Exercise aim: Look at the data below and print exactly the lines from its first line through the line with "rad = math.radians"; the pictures stay out of the copy.

====== Data provided

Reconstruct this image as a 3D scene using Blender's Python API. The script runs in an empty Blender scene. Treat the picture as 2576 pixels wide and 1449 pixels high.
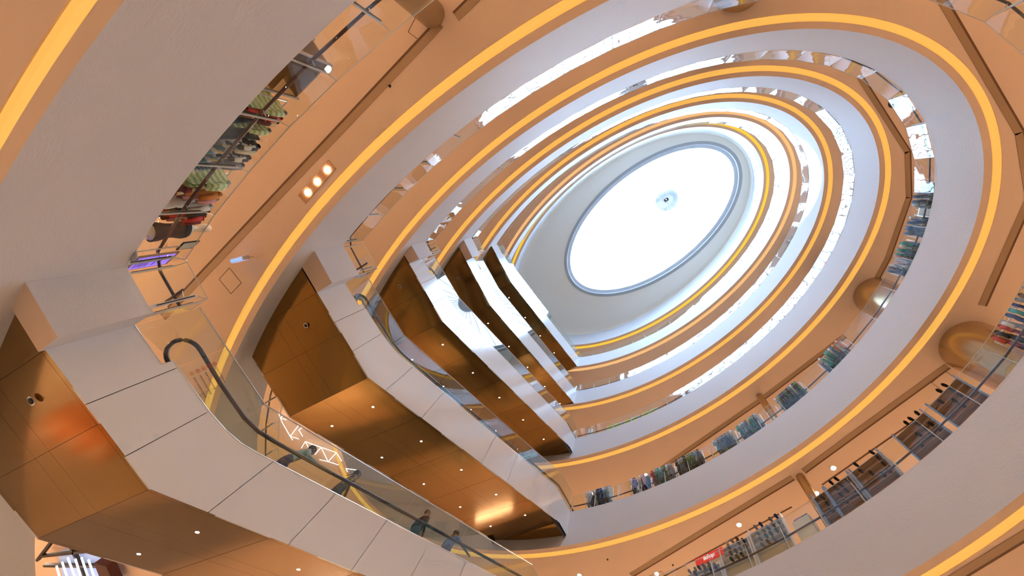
import bpy, bmesh, math, random
from mathutils import Vector, Matrix, noise
sc = bpy.context.scene
EYE = 1.6
rad = math.radians

# ---------------------------------------------------------------- camera, sky, sun, exposure
_z = Vector((276.0, -246.5, 1114.0)).normalized()          # where the zenith sits in the camera's own frame (x right, y down, z forward)
_x = (Vector((1, 0, 0)) - _z.x*_z).normalized()
_y = _z.cross(_x)
def _w(v): return Vector((v.dot(_x), v.dot(_y), v.dot(_z)))
_r, _u, _b = _w(Vector((1, 0, 0))), _w(Vector((0, -1, 0))), _w(Vector((0, 0, -1)))
cam = bpy.data.cameras.new('camera'); camo = bpy.data.objects.new('camera', cam); sc.collection.objects.link(camo)
cam.sensor_width = 36.0; cam.lens = 36.0*1114/2576; cam.clip_end = 500; cam.clip_start = 0.05
camo.matrix_world = Matrix(((_r.x, _u.x, _b.x, 0), (_r.y, _u.y, _b.y, 0), (_r.z, _u.z, _b.z, EYE), (0, 0, 0, 1)))
sc.camera = camo

world = bpy.data.worlds.new('sky'); sc.world = world; world.use_nodes = True
bg = world.node_tree.nodes['Background']; bg.inputs[0].default_value = (0.48, 0.71, 1.0, 1); bg.inputs[1].default_value = 13.5

sun = bpy.data.lights.new('sun', 'SUN'); sun.energy = 3.0; sun.angle = rad(0.6); sun.color = (1, 0.96, 0.9)
suno = bpy.data.objects.new('sun', sun); sc.collection.objects.link(suno)
suno.rotation_euler = Vector((8.3, -4.5, -9.0)).to_track_quat('-Z', 'Y').to_euler()

vs = sc.view_settings; vs.view_transform = 'Standard'; vs.look = 'None'; vs.gamma = 1.0; vs.exposure = 0.27; vs.use_curve_mapping = False
cy = sc.cycles
cy.max_bounces = 6; cy.diffuse_bounces = 3; cy.glossy_bounces = 3; cy.transmission_bounces = 2; cy.transparent_max_bounces = 20
cy.sample_clamp_indirect = 6.0; cy.caustics_reflective = False; cy.caustics_refractive = False
cy.use_denoising = True; cy.use_adaptive_sampling = True; cy.adaptive_threshold = .15; cy.adaptive_min_samples = 16

# ---------------------------------------------------------------- the plan: one ellipse per storey (cx, cy, a, b, angle)
EL = {0: (-1.61, 5.26, 12.5, 7.15, 140.5), 1: (-1.40, 5.30, 12.49, 7.13, 140.7), 2: (-.92, 5.35, 12.6, 7.27, 140.1),
      3: (-.59, 5.18, 12.63, 7.09, 140.3), 4: (.05, 4.85, 12.21, 7.0, 140.3), 5: (.59, 4.6, 12.0, 6.74, 139.6), 6: (.57, 4.64, 12.17, 6.88, 139.1)}
SK = (2.48, 3.01, 9.09, 5.08, 138.4)
STOREY = 6.0
def HB(k): return EYE + STOREY*(.568 + k)           # underside of a slab edge
def HT(k): return EYE + STOREY*(.904 + k)           # its floor
def HG(k): return HT(k) + 1.02                      # top of its glass
def epos(el, t, off=0.0):
    cx, cyy, a, b, an = el; an = rad(an)
    x, y = a*math.cos(t), b*math.sin(t); nx, ny = math.cos(t)/a, math.sin(t)/b; n = math.hypot(nx, ny)
    x += off*nx/n; y += off*ny/n
    return (cx + x*math.cos(an) - y*math.sin(an), cyy + x*math.sin(an) + y*math.cos(an))
def earc(el, t0, t1, step):                          # parameters from t0 to t1 (radians) at even arc length
    N = 720; ts = [t0 + (t1-t0)*i/N for i in range(N+1)]; P = [epos(el, t) for t in ts]; L = [0]
    for i in range(N): L.append(L[-1] + math.dist(P[i], P[i+1]))
    n = max(1, round(L[-1]/step)); out = []; j = 0
    for i in range(n+1):
        d = L[-1]*i/n
        while j < N-1 and L[j+1] < d: j += 1
        f = (d-L[j])/max(1e-9, L[j+1]-L[j]); out.append(ts[j] + (ts[j+1]-ts[j])*min(1, f))
    return out
def tnear(el, p):                                    # parameter of the ellipse point nearest to a plan point
    return min((math.dist(epos(el, 2*math.pi*i/1440), p), 2*math.pi*i/1440) for i in range(1440))[1]

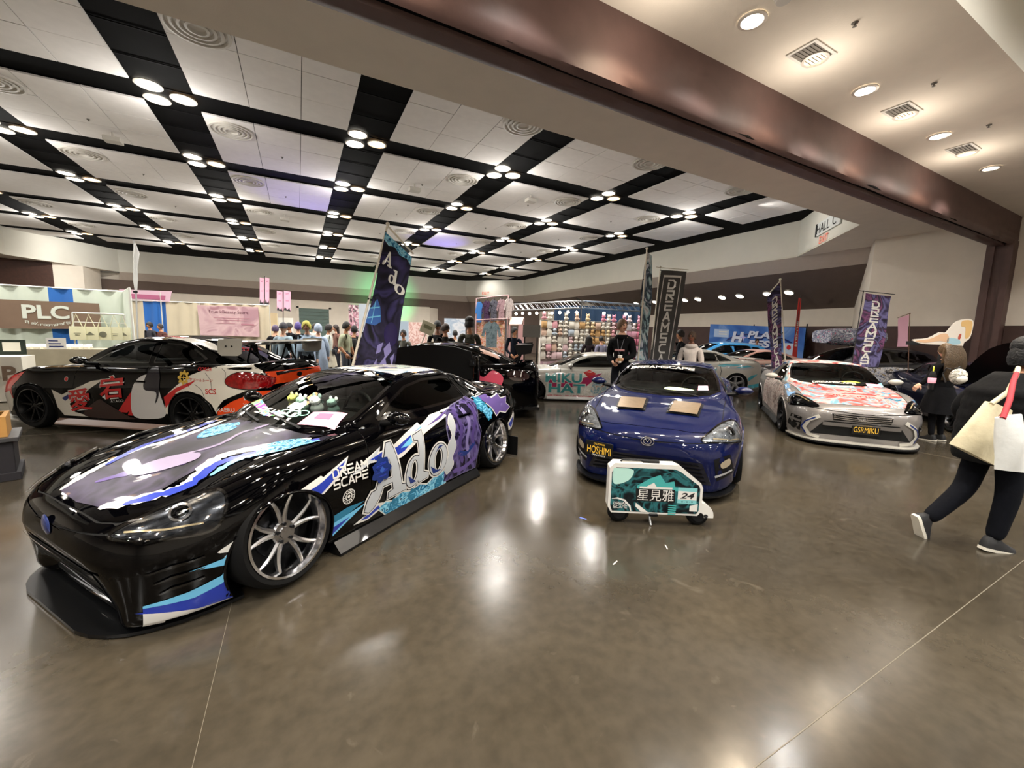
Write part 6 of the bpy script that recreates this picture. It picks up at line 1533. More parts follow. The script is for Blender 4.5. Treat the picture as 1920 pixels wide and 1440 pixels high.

============

Answer to the task:
Reconstruct this image as a 3D scene using Blender's Python API. The script runs in an empty Blender scene. Treat the picture as 2576 pixels wide and 1449 pixels high.
import bpy, bmesh, math, random
from mathutils import Vector, Matrix, noise
sc = bpy.context.scene
EYE = 1.6
rad = math.radians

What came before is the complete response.